THE PROBLEM:
Print all of the data exactly as written.

DATASET CONTENT:
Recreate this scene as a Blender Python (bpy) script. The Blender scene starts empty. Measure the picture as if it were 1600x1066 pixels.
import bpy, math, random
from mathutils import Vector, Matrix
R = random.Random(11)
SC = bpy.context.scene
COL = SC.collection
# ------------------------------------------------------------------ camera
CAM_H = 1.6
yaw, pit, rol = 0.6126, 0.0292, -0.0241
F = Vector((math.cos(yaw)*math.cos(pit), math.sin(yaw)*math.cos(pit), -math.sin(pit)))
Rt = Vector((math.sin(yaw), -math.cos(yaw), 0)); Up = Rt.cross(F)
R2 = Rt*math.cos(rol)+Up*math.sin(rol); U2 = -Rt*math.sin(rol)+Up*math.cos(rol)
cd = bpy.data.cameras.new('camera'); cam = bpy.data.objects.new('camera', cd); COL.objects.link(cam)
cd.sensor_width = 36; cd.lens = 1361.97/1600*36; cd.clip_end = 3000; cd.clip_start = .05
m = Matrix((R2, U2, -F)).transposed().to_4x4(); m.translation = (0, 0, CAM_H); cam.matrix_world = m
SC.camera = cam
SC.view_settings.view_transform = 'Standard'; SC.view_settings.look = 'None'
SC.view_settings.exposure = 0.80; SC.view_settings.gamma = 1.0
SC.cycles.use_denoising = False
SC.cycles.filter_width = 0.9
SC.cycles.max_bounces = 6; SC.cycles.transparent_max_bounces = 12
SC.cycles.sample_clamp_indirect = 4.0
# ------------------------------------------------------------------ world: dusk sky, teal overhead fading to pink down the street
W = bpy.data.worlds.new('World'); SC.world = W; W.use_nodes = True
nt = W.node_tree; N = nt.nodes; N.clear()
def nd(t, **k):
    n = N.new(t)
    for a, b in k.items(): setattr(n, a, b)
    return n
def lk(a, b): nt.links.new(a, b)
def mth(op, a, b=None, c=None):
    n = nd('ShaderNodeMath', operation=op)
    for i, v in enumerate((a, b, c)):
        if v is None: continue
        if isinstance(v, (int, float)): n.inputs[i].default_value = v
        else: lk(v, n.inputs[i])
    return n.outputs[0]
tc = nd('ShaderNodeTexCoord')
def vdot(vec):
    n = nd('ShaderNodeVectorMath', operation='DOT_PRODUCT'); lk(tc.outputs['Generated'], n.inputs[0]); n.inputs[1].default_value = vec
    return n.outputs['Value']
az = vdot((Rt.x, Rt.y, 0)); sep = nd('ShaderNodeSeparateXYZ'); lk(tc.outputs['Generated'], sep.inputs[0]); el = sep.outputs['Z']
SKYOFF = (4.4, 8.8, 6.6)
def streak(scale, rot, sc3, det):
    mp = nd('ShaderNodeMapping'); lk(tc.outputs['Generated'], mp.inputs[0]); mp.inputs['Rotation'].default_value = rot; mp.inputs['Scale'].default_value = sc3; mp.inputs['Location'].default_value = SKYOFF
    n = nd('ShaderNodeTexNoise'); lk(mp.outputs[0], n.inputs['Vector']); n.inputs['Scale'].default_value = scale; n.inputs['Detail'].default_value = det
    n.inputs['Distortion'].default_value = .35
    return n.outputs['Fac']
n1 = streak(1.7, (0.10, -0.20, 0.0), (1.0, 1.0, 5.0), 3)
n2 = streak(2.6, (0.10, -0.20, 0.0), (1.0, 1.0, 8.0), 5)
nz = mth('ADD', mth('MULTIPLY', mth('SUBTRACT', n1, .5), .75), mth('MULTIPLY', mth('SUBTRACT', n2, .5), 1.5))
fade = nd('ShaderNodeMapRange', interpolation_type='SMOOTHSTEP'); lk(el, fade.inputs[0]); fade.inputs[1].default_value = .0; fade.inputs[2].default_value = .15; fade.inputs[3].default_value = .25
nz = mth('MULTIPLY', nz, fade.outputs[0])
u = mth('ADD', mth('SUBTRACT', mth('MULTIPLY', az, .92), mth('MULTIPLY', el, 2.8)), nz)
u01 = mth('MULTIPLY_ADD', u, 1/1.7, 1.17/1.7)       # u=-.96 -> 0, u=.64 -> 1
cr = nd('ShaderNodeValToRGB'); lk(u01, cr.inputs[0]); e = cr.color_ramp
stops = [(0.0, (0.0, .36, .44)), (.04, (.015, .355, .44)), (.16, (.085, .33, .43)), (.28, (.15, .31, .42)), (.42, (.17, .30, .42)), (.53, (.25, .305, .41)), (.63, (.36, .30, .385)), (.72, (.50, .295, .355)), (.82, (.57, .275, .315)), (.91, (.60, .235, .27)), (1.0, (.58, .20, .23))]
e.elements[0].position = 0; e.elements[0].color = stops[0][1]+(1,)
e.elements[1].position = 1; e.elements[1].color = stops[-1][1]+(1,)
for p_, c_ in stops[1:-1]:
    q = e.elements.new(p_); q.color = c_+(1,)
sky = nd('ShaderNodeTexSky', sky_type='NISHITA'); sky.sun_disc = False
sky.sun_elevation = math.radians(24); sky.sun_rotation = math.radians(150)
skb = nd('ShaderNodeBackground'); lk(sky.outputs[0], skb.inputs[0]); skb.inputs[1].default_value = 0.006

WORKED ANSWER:
Recreate this scene as a Blender Python (bpy) script. The Blender scene starts empty. Measure the picture as if it were 1600x1066 pixels.
import bpy, math, random
from mathutils import Vector, Matrix
R = random.Random(11)
SC = bpy.context.scene
COL = SC.collection
# ------------------------------------------------------------------ camera
CAM_H = 1.6
yaw, pit, rol = 0.6126, 0.0292, -0.0241
F = Vector((math.cos(yaw)*math.cos(pit), math.sin(yaw)*math.cos(pit), -math.sin(pit)))
Rt = Vector((math.sin(yaw), -math.cos(yaw), 0)); Up = Rt.cross(F)
R2 = Rt*math.cos(rol)+Up*math.sin(rol); U2 = -Rt*math.sin(rol)+Up*math.cos(rol)
cd = bpy.data.cameras.new('camera'); cam = bpy.data.objects.new('camera', cd); COL.objects.link(cam)
cd.sensor_width = 36; cd.lens = 1361.97/1600*36; cd.clip_end = 3000; cd.clip_start = .05
m = Matrix((R2, U2, -F)).transposed().to_4x4(); m.translation = (0, 0, CAM_H); cam.matrix_world = m
SC.camera = cam
SC.view_settings.view_transform = 'Standard'; SC.view_settings.look = 'None'
SC.view_settings.exposure = 0.80; SC.view_settings.gamma = 1.0
SC.cycles.use_denoising = False
SC.cycles.filter_width = 0.9
SC.cycles.max_bounces = 6; SC.cycles.transparent_max_bounces = 12
SC.cycles.sample_clamp_indirect = 4.0
# ------------------------------------------------------------------ world: dusk sky, teal overhead fading to pink down the street
W = bpy.data.worlds.new('World'); SC.world = W; W.use_nodes = True
nt = W.node_tree; N = nt.nodes; N.clear()
def nd(t, **k):
    n = N.new(t)
    for a, b in k.items(): setattr(n, a, b)
    return n
def lk(a, b): nt.links.new(a, b)
def mth(op, a, b=None, c=None):
    n = nd('ShaderNodeMath', operation=op)
    for i, v in enumerate((a, b, c)):
        if v is None: continue
        if isinstance(v, (int, float)): n.inputs[i].default_value = v
        else: lk(v, n.inputs[i])
    return n.outputs[0]
tc = nd('ShaderNodeTexCoord')
def vdot(vec):
    n = nd('ShaderNodeVectorMath', operation='DOT_PRODUCT'); lk(tc.outputs['Generated'], n.inputs[0]); n.inputs[1].default_value = vec
    return n.outputs['Value']
az = vdot((Rt.x, Rt.y, 0)); sep = nd('ShaderNodeSeparateXYZ'); lk(tc.outputs['Generated'], sep.inputs[0]); el = sep.outputs['Z']
SKYOFF = (4.4, 8.8, 6.6)
def streak(scale, rot, sc3, det):
    mp = nd('ShaderNodeMapping'); lk(tc.outputs['Generated'], mp.inputs[0]); mp.inputs['Rotation'].default_value = rot; mp.inputs['Scale'].default_value = sc3; mp.inputs['Location'].default_value = SKYOFF
    n = nd('ShaderNodeTexNoise'); lk(mp.outputs[0], n.inputs['Vector']); n.inputs['Scale'].default_value = scale; n.inputs['Detail'].default_value = det
    n.inputs['Distortion'].default_value = .35
    return n.outputs['Fac']
n1 = streak(1.7, (0.10, -0.20, 0.0), (1.0, 1.0, 5.0), 3)
n2 = streak(2.6, (0.10, -0.20, 0.0), (1.0, 1.0, 8.0), 5)
nz = mth('ADD', mth('MULTIPLY', mth('SUBTRACT', n1, .5), .75), mth('MULTIPLY', mth('SUBTRACT', n2, .5), 1.5))
fade = nd('ShaderNodeMapRange', interpolation_type='SMOOTHSTEP'); lk(el, fade.inputs[0]); fade.inputs[1].default_value = .0; fade.inputs[2].default_value = .15; fade.inputs[3].default_value = .25
nz = mth('MULTIPLY', nz, fade.outputs[0])
u = mth('ADD', mth('SUBTRACT', mth('MULTIPLY', az, .92), mth('MULTIPLY', el, 2.8)), nz)
u01 = mth('MULTIPLY_ADD', u, 1/1.7, 1.17/1.7)       # u=-.96 -> 0, u=.64 -> 1
cr = nd('ShaderNodeValToRGB'); lk(u01, cr.inputs[0]); e = cr.color_ramp
stops = [(0.0, (0.0, .36, .44)), (.04, (.015, .355, .44)), (.16, (.085, .33, .43)), (.28, (.15, .31, .42)), (.42, (.17, .30, .42)), (.53, (.25, .305, .41)), (.63, (.36, .30, .385)), (.72, (.50, .295, .355)), (.82, (.57, .275, .315)), (.91, (.60, .235, .27)), (1.0, (.58, .20, .23))]
e.elements[0].position = 0; e.elements[0].color = stops[0][1]+(1,)
e.elements[1].position = 1; e.elements[1].color = stops[-1][1]+(1,)
for p_, c_ in stops[1:-1]:
    q = e.elements.new(p_); q.color = c_+(1,)
sky = nd('ShaderNodeTexSky', sky_type='NISHITA'); sky.sun_disc = False
sky.sun_elevation = math.radians(24); sky.sun_rotation = math.radians(150)
skb = nd('ShaderNodeBackground'); lk(sky.outputs[0], skb.inputs[0]); skb.inputs[1].default_value = 0.006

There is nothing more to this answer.